The owners' liability act, 3 Mason Minn. St. 1938 Supp. § 2720-104, reads as follows:
"Whenever any motor vehicle * * * shall be operated upon any public street or highway of this State, by any person otherthan the owner, with the consent of the owner express or implied, the operator thereof shall in case of accident, be deemed the agent of the owner of such motor vehicle in the operation thereof." (Italics supplied.)
To read into the above statute after the words "other than the owner" the words "who consents" is, at best, a guess at what the legislature would have provided had the precise situation occurred to it. It is also a concession that Sampson was a co-owner and therefore not properly within the purview of the statute. Ordinarily courts should not read into the statute something that is not there. Statutory amendment should be by the legislature and not by the court. This is especially true of statutes in derogation of the common law. 6 Dunnell, Minn. Dig. (2 ed. Supps.) § 8958. Furthermore, co-ownership of automobiles is common, and it seems that if the legislature had chosen to create a new rule on the liability of co-owners it would have done so.
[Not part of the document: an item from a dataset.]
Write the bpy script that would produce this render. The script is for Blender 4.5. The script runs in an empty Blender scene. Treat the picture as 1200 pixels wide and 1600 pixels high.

I am sustained in my construction of the two acts by the cases most nearly like the one at bar that have been called to our attention or that we have found. They are Caplan v. Caplan,243 A.D. 456, 278 N.Y. S. 475, affirmed in 268 N.Y. 445,198 N.E. 23, and Wadsworth v. Webster, 237 A.D. 319,261 N Y S. 670. In the Caplan case, an auto was owned by the copartnership, E. Caplan Son. Plaintiff was the wife of partner Hyman Caplan, who was driving the partnership car and whose negligence caused her injury. The court cited both the partnership act and the owners' responsibility act. The New York partnership act is virtually identical to that of Minnesota. The provisions
their law imposing liability on auto owners for injuries caused by negligence of a person "other than the owner" operating the vehicle with the owner's consent (§ 59, Vehicle and Traffic Law) are similar to ours, 3 Mason Minn. St. 1938 Supp. § 2720-104. It is the only statute in all of the seven states which have adopted this type of owners' responsibility law that bears any similarity to our own, and, it having been passed prior to ours, was doubtless the pattern upon which ours was drawn. The New York court held the owners' responsibility act [243 A.D. 458, 278 N.Y. S. 477] "not applicable in the present case because the defendant Hyman Caplan was a co-owner of the car." The Wadsworth case. 237 A.D. 319,261 N.Y. S. 670, is in accord. On appeal of the Caplan case [268 N.Y. 445,198 N.E. 23], the New York court of appeals did not mention the owners' responsibility act, but affirmed on the ground that a wife cannot maintain an action against her husband, and under the express provisions of the partnership act the partnership is liable only to the same extent as the negligent partner. Belleson v. Skilbeck, 185 Minn. 537, 242 N.W. 1, is to the same effect. Both cases are discussed in Miller v. J. A. Tyrholm Co. Inc. 196 Minn. 438, 444, 265 N.W. 324. Respondent argues that because New York's highest court did not mention the owners' responsibility act it must be deemed to have not accepted the lower courts decision on the point. However, to attain its result, the New York court must have assumed that ownership of the vehicle by the partnership was ownership by the individual partners as co-owners, for otherwise the owners' responsibility act would have been applicable. It seems to me that the decision of the court of appeals in the Caplan case [268 N.Y. 445, 198 N.E. 23] is a tacit holding that the incidents of partnership and ownership of partnership property are necessarily to be found in the partnership act and that partnership property belongs to the partners as co-owners, and that therefore the owners' responsibility act had no application.
I think the orders should be reversed.